◆ **AIM OF THE EXERCISE**
From the first line of the data below, repeat each line exactly until you reach the line with "COL = sc.collection"; include that line too.
---
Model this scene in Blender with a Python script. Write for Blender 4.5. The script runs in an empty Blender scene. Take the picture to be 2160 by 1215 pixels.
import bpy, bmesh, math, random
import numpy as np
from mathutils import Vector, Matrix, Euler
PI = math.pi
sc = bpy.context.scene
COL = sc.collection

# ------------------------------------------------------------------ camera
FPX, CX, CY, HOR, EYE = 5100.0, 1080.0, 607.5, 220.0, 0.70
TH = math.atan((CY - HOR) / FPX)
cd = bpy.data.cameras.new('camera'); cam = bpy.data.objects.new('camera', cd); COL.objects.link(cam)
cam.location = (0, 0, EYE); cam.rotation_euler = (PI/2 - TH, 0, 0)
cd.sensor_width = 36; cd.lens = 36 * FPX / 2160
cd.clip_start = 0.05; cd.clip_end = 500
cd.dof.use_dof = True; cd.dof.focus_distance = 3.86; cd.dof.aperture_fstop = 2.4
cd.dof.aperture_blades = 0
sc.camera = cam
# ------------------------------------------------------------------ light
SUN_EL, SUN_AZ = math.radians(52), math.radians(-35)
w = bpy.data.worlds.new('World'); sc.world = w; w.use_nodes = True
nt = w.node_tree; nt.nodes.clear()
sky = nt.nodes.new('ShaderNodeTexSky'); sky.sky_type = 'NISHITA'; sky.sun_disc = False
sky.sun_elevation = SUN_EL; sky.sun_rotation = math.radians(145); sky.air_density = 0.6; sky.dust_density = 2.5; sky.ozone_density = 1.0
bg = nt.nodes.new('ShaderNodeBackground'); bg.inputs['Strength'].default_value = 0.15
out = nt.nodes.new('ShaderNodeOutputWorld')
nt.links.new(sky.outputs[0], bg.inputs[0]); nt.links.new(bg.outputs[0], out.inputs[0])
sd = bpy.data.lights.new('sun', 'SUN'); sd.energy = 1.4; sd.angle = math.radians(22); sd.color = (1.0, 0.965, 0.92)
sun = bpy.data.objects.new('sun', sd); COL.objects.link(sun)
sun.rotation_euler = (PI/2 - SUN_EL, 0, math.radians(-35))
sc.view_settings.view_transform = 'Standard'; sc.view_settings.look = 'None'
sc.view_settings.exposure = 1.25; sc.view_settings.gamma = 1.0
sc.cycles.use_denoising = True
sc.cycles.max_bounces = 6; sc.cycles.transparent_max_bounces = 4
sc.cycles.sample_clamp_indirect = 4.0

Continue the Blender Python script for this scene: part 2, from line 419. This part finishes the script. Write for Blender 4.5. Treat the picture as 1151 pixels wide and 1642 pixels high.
---
◆ **WRITTEN SOLUTION**
Model this scene in Blender with a Python script. Write for Blender 4.5. The script runs in an empty Blender scene. Take the picture to be 2160 by 1215 pixels.
import bpy, bmesh, math, random
import numpy as np
from mathutils import Vector, Matrix, Euler
PI = math.pi
sc = bpy.context.scene
COL = sc.collection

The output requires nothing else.